— BEGIN DATA SUPPLIED —

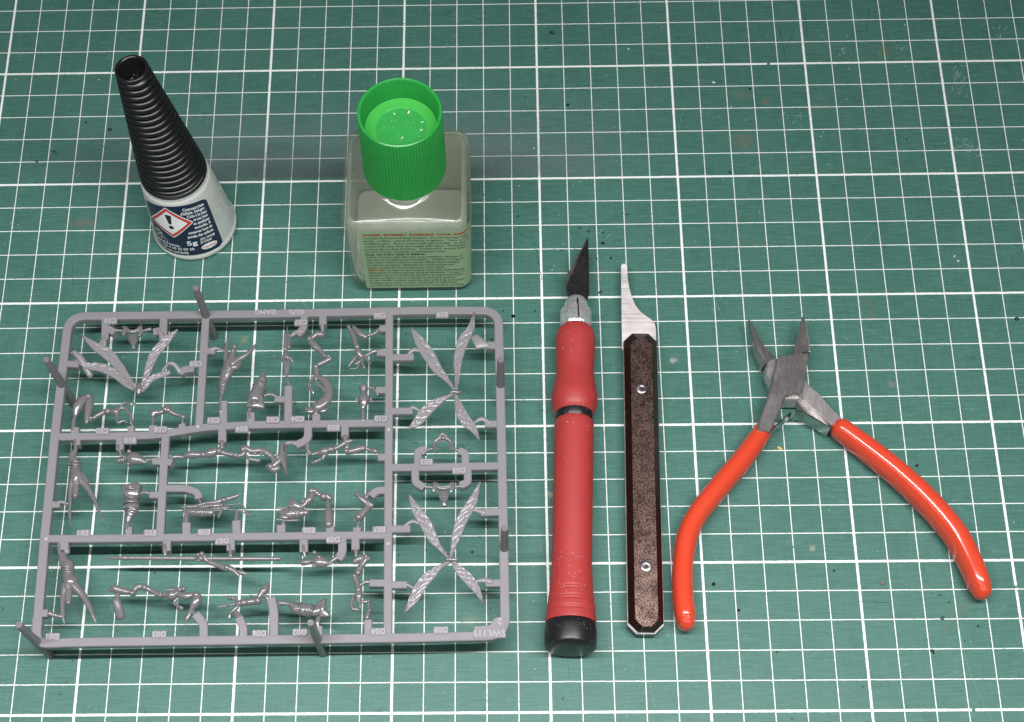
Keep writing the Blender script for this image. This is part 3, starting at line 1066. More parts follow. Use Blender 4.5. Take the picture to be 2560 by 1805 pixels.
def arch(mb):
    T(mb, EE, ((370, 195, 6), (360, 150, 9), (380, 115, 14), (425, 100, 15), (470, 115, 14), (490, 150, 9), (482, 185, 6)))
    T(mb, EE, ((378, 190, 3), (375, 150, 4), (395, 128, 4), (425, 120, 4), (455, 130, 4), (472, 155, 4), (472, 180, 3)), .6)
    T(mb, EE, ((395, 95, 9), (425, 70, 11), (455, 95, 9)), .2)
    T(mb, EE, ((412, 100, 3), (425, 82, 3), (440, 100, 3)), 1.0)
    T(mb, EE, ((350, 178, 7), (305, 192, 11), (285, 215, 13)), -.2)
    T(mb, EE, ((490, 175, 7), (530, 190, 12), (575, 215, 10)), -.2)


part('neck_crest', arch)


# stand-off gates as folded fins
for c, pts, dz in ((A, ((700, 620, 16), (705, 680, 14)), .6), (A, ((733, 605, 30), (735, 655, 22)), .2), (A, ((1290, 520, 26), (1315, 570, 30), (1330, 600, 22)), .4), (A, ((1298, 545, 13), (1304, 612, 16)), .9),
                   (A, ((430, 735, 25, 1.0), (500, 810, 40, .2), (585, 960, 32, -1.6)), 0), (B, ((300, 610, 22), (350, 590, 22), (400, 600, 12), (455, 622, 11)), .3),
                   (C7, ((120, 455, 12), (180, 415, 30), (250, 405, 35)), -.2), (C7, ((475, 320, 24), (478, 370, 20), (478, 405, 18)), -.1), (H, ((400, 250, 35), (345, 235, 24), (270, 252, 22)), 0)):
    mb = MB(); T(mb, c, pts, dz); make('gate_fin', mb, SPRUE, sprue, angle=50)


def fins(c, lst, name='gate_fin'):
    mb = MB()
    for poly, z in lst:
        PL(mb, c, poly, z, 1.0, .25)
    return make(name, mb, SPRUE, sprue, angle=50)


fins(D, [(((875, 412), (925, 385), (955, 388), (1075, 488), (1060, 508), (935, 530)), .9)])

# wing set C09
mb = MB(); T(mb, A, ((1085, 1060, 22), (1088, 1110, 34), (1080, 1145, 22))); T(mb, A, ((1040, 1110, 14), (1085, 1110, 26), (1130, 1125, 12)))
hub = make('wing_joint', mb, SPRUE_GLOSS, sprue, angle=60)
wing(hub, A, ((500, 560, 5), (640, 668, 46), (760, 745, 62), (880, 870, 46), (1000, 1030, 26), (1078, 1110, 14)), 1.0, 1)
wing(hub, A, ((412, 805, 5), (560, 868, 36), (700, 885, 48), (850, 955, 48), (960, 1060, 30), (1070, 1125, 16)), .6, 2)
wing(hub, A, ((1475, 500, 6), (1360, 612, 44), (1245, 740, 50), (1185, 880, 40), (1145, 1000, 26), (1098, 1095, 14)), 1.2, 3)
wing(hub, A, ((1400, 935, 20), (1300, 962, 30), (1210, 1000, 32), (1150, 1080, 22), (1105, 1125, 12)), .4, 4)
mb = MB(); T(mb, A, ((1320, 925, 12, .2), (1360, 870, 16, .8), (1400, 845, 22, 1.2), (1450, 865, 26, .8), (1500, 935, 30, -.2)))
make('gate_fin', mb, SPRUE, sprue)

# winged set E09 and D08
mb = MB(); T(mb, D, ((680, 975, 18), (715, 970, 26), (755, 975, 20), (785, 962, 6)))
hub = make('wing_joint', mb, SPRUE_GLOSS, sprue, angle=60)
wing(hub, D, ((268, 315, 5), (350, 440, 48), (440, 580, 66), (540, 740, 52), (640, 850, 26), (708, 945, 13)), .8, 5)
wing(hub, D, ((915, 155, 5), (880, 320, 38), (800, 460, 56), (750, 640, 46), (742, 800, 30), (730, 945, 13)), .8, 6)
wing(hub, D, ((245, 1345, 6), (340, 1270, 48), (430, 1160, 58), (530, 1080, 46), (620, 1030, 22), (700, 990, 13)), .5, 7)
wing(hub, D, ((965, 1455, 6), (900, 1340, 42), (820, 1255, 58), (768, 1150, 48), (738, 1050, 28), (715, 990, 13)), .5, 8)
mb = MB(); T(mb, EE, ((455, 982, 12), (485, 978, 17), (522, 982, 12)))
hub = make('wing_joint', mb, SPRUE_GLOSS, sprue, angle=60)
wing(hub, EE, ((180, 508, 4), (235, 620, 34), (300, 720, 42), (350, 820, 36), (400, 890, 20), (465, 965, 9)), .8, 9)
wing(hub, EE, ((697, 415, 4), (640, 560, 33), (570, 680, 40), (525, 800, 32), (500, 900, 18), (482, 968, 9)), .8, 10)
wing(hub, EE, ((150, 1362, 4), (210, 1270, 33), (280, 1150, 40), (350, 1080, 32), (410, 1030, 17), (475, 998, 9)), .5, 11)
wing(hub, EE, ((715, 1295, 4), (670, 1200, 27), (610, 1120, 38), (550, 1060, 34), (512, 1020, 20), (490, 992, 9)), .5, 12)
for c, lst in ((D, (((215, 620, 10), (300, 545, 24), (375, 565, 8)), ((245, 1165, 8), (290, 1128, 20), (370, 1165, 10)), ((1070, 1280, 14), (985, 1245, 26), (910, 1285, 8)))),
               (EE, (((130, 750, 8), (200, 705, 14), (250, 718, 8)), ((720, 640, 20), (680, 628, 16), (630, 620, 10)), ((165, 1160, 12), (220, 1188, 7)), ((770, 1140, 24), (720, 1130, 20), (660, 1138, 9))))):
    for pts in lst:
        mb = MB(); T(mb, c, pts, .3, zr=.8); make('gate_fin', mb, SPRUE, sprue)


MULTI = []


def multi(name, c, tubes, extra=None, balls=(), bands=()):
    mb = MB()
    for t in tubes:
        kw = {}
        if isinstance(t, dict):
            kw = {k: v for k, v in t.items() if k != 'p'}
            t = t['p']
        T(mb, c, t, **kw)
    for (x, y, r) in balls:
        z = ZP + .4
        q = pt(c, x, y, z)
        ball(mb, (q[0], q[1], z), r / c[2] * mmpp(z), 1, 12)
    for (x0, y0, x1, y1, r) in bands:
        # band across a body: half hoop standing over it
        xm, ym = (x0 + x1) / 2, (y0 + y1) / 2
        hw = math.hypot(x1 - x0, y1 - y0) / 2 / c[2] * mmpp(ZP)
        pts = []
        for a in np.linspace(0.12, math.pi - 0.12, 9):
            f = (1 - math.cos(a)) / 2
            z = ZP + math.sin(a) * hw * 1.07
            q0 = pt(c, x0, y0, ZP); q1 = pt(c, x1, y1, ZP)
            m_ = (q0 + q1) / 2
            q = m_ + (q0 - m_) * math.cos(a)
            pts.append((q[0], q[1], z, r * 1.6 / c[2] * mmpp(ZP)))
        sweep(mb, pts, 6, 1, 2, 1, 1)
    if extra:
        extra(mb)
    o_ = make(name, mb, SPRUE_GLOSS, sprue, angle=60)
    MULTI.append(o_)
    return o_


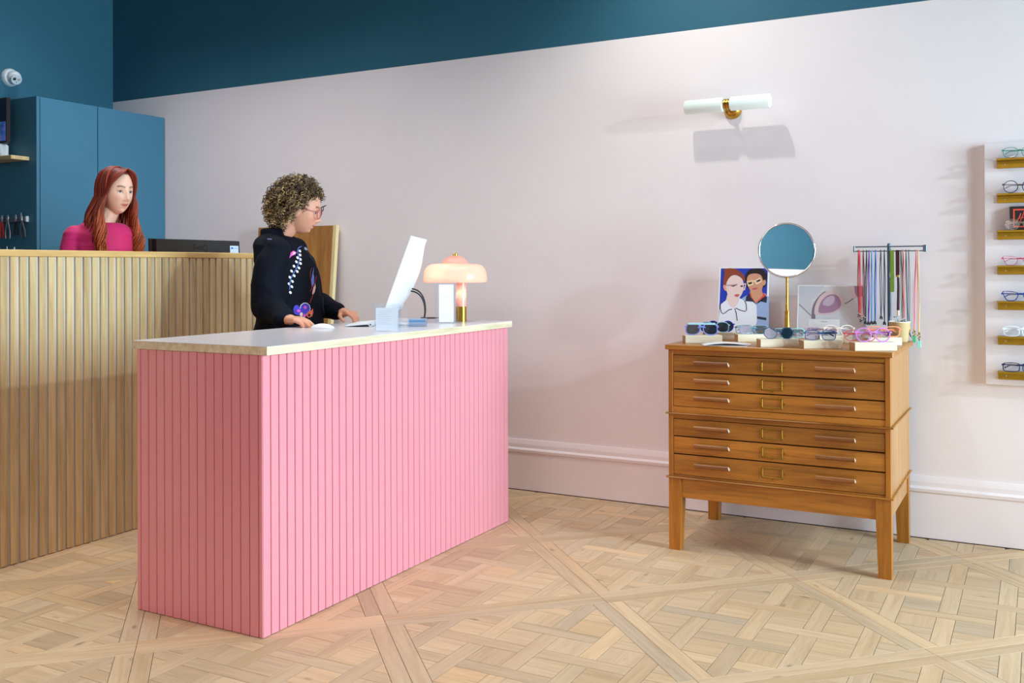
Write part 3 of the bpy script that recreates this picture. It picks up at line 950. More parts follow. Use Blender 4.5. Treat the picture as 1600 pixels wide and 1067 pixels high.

— END DATA SUPPLIED —

# EXERCISE PROMPT
Print all the records again exactly; do not include any picture.

# FINAL RESULT
Keep writing the Blender script for this image. This is part 3, starting at line 1066. More parts follow. Use Blender 4.5. Take the picture to be 2560 by 1805 pixels.
def arch(mb):
    T(mb, EE, ((370, 195, 6), (360, 150, 9), (380, 115, 14), (425, 100, 15), (470, 115, 14), (490, 150, 9), (482, 185, 6)))
    T(mb, EE, ((378, 190, 3), (375, 150, 4), (395, 128, 4), (425, 120, 4), (455, 130, 4), (472, 155, 4), (472, 180, 3)), .6)
    T(mb, EE, ((395, 95, 9), (425, 70, 11), (455, 95, 9)), .2)
    T(mb, EE, ((412, 100, 3), (425, 82, 3), (440, 100, 3)), 1.0)
    T(mb, EE, ((350, 178, 7), (305, 192, 11), (285, 215, 13)), -.2)
    T(mb, EE, ((490, 175, 7), (530, 190, 12), (575, 215, 10)), -.2)


part('neck_crest', arch)


# stand-off gates as folded fins
for c, pts, dz in ((A, ((700, 620, 16), (705, 680, 14)), .6), (A, ((733, 605, 30), (735, 655, 22)), .2), (A, ((1290, 520, 26), (1315, 570, 30), (1330, 600, 22)), .4), (A, ((1298, 545, 13), (1304, 612, 16)), .9),
                   (A, ((430, 735, 25, 1.0), (500, 810, 40, .2), (585, 960, 32, -1.6)), 0), (B, ((300, 610, 22), (350, 590, 22), (400, 600, 12), (455, 622, 11)), .3),
                   (C7, ((120, 455, 12), (180, 415, 30), (250, 405, 35)), -.2), (C7, ((475, 320, 24), (478, 370, 20), (478, 405, 18)), -.1), (H, ((400, 250, 35), (345, 235, 24), (270, 252, 22)), 0)):
    mb = MB(); T(mb, c, pts, dz); make('gate_fin', mb, SPRUE, sprue, angle=50)


def fins(c, lst, name='gate_fin'):
    mb = MB()
    for poly, z in lst:
        PL(mb, c, poly, z, 1.0, .25)
    return make(name, mb, SPRUE, sprue, angle=50)


fins(D, [(((875, 412), (925, 385), (955, 388), (1075, 488), (1060, 508), (935, 530)), .9)])

# wing set C09
mb = MB(); T(mb, A, ((1085, 1060, 22), (1088, 1110, 34), (1080, 1145, 22))); T(mb, A, ((1040, 1110, 14), (1085, 1110, 26), (1130, 1125, 12)))
hub = make('wing_joint', mb, SPRUE_GLOSS, sprue, angle=60)
wing(hub, A, ((500, 560, 5), (640, 668, 46), (760, 745, 62), (880, 870, 46), (1000, 1030, 26), (1078, 1110, 14)), 1.0, 1)
wing(hub, A, ((412, 805, 5), (560, 868, 36), (700, 885, 48), (850, 955, 48), (960, 1060, 30), (1070, 1125, 16)), .6, 2)
wing(hub, A, ((1475, 500, 6), (1360, 612, 44), (1245, 740, 50), (1185, 880, 40), (1145, 1000, 26), (1098, 1095, 14)), 1.2, 3)
wing(hub, A, ((1400, 935, 20), (1300, 962, 30), (1210, 1000, 32), (1150, 1080, 22), (1105, 1125, 12)), .4, 4)
mb = MB(); T(mb, A, ((1320, 925, 12, .2), (1360, 870, 16, .8), (1400, 845, 22, 1.2), (1450, 865, 26, .8), (1500, 935, 30, -.2)))
make('gate_fin', mb, SPRUE, sprue)

# winged set E09 and D08
mb = MB(); T(mb, D, ((680, 975, 18), (715, 970, 26), (755, 975, 20), (785, 962, 6)))
hub = make('wing_joint', mb, SPRUE_GLOSS, sprue, angle=60)
wing(hub, D, ((268, 315, 5), (350, 440, 48), (440, 580, 66), (540, 740, 52), (640, 850, 26), (708, 945, 13)), .8, 5)
wing(hub, D, ((915, 155, 5), (880, 320, 38), (800, 460, 56), (750, 640, 46), (742, 800, 30), (730, 945, 13)), .8, 6)
wing(hub, D, ((245, 1345, 6), (340, 1270, 48), (430, 1160, 58), (530, 1080, 46), (620, 1030, 22), (700, 990, 13)), .5, 7)
wing(hub, D, ((965, 1455, 6), (900, 1340, 42), (820, 1255, 58), (768, 1150, 48), (738, 1050, 28), (715, 990, 13)), .5, 8)
mb = MB(); T(mb, EE, ((455, 982, 12), (485, 978, 17), (522, 982, 12)))
hub = make('wing_joint', mb, SPRUE_GLOSS, sprue, angle=60)
wing(hub, EE, ((180, 508, 4), (235, 620, 34), (300, 720, 42), (350, 820, 36), (400, 890, 20), (465, 965, 9)), .8, 9)
wing(hub, EE, ((697, 415, 4), (640, 560, 33), (570, 680, 40), (525, 800, 32), (500, 900, 18), (482, 968, 9)), .8, 10)
wing(hub, EE, ((150, 1362, 4), (210, 1270, 33), (280, 1150, 40), (350, 1080, 32), (410, 1030, 17), (475, 998, 9)), .5, 11)
wing(hub, EE, ((715, 1295, 4), (670, 1200, 27), (610, 1120, 38), (550, 1060, 34), (512, 1020, 20), (490, 992, 9)), .5, 12)
for c, lst in ((D, (((215, 620, 10), (300, 545, 24), (375, 565, 8)), ((245, 1165, 8), (290, 1128, 20), (370, 1165, 10)), ((1070, 1280, 14), (985, 1245, 26), (910, 1285, 8)))),
               (EE, (((130, 750, 8), (200, 705, 14), (250, 718, 8)), ((720, 640, 20), (680, 628, 16), (630, 620, 10)), ((165, 1160, 12), (220, 1188, 7)), ((770, 1140, 24), (720, 1130, 20), (660, 1138, 9))))):
    for pts in lst:
        mb = MB(); T(mb, c, pts, .3, zr=.8); make('gate_fin', mb, SPRUE, sprue)


MULTI = []


def multi(name, c, tubes, extra=None, balls=(), bands=()):
    mb = MB()
    for t in tubes:
        kw = {}
        if isinstance(t, dict):
            kw = {k: v for k, v in t.items() if k != 'p'}
            t = t['p']
        T(mb, c, t, **kw)
    for (x, y, r) in balls:
        z = ZP + .4
        q = pt(c, x, y, z)
        ball(mb, (q[0], q[1], z), r / c[2] * mmpp(z), 1, 12)
    for (x0, y0, x1, y1, r) in bands:
        # band across a body: half hoop standing over it
        xm, ym = (x0 + x1) / 2, (y0 + y1) / 2
        hw = math.hypot(x1 - x0, y1 - y0) / 2 / c[2] * mmpp(ZP)
        pts = []
        for a in np.linspace(0.12, math.pi - 0.12, 9):
            f = (1 - math.cos(a)) / 2
            z = ZP + math.sin(a) * hw * 1.07
            q0 = pt(c, x0, y0, ZP); q1 = pt(c, x1, y1, ZP)
            m_ = (q0 + q1) / 2
            q = m_ + (q0 - m_) * math.cos(a)
            pts.append((q[0], q[1], z, r * 1.6 / c[2] * mmpp(ZP)))
        sweep(mb, pts, 6, 1, 2, 1, 1)
    if extra:
        extra(mb)
    o_ = make(name, mb, SPRUE_GLOSS, sprue, angle=60)
    MULTI.append(o_)
    return o_


Write part 3 of the bpy script that recreates this picture. It picks up at line 950. More parts follow. Use Blender 4.5. Treat the picture as 1600 pixels wide and 1067 pixels high.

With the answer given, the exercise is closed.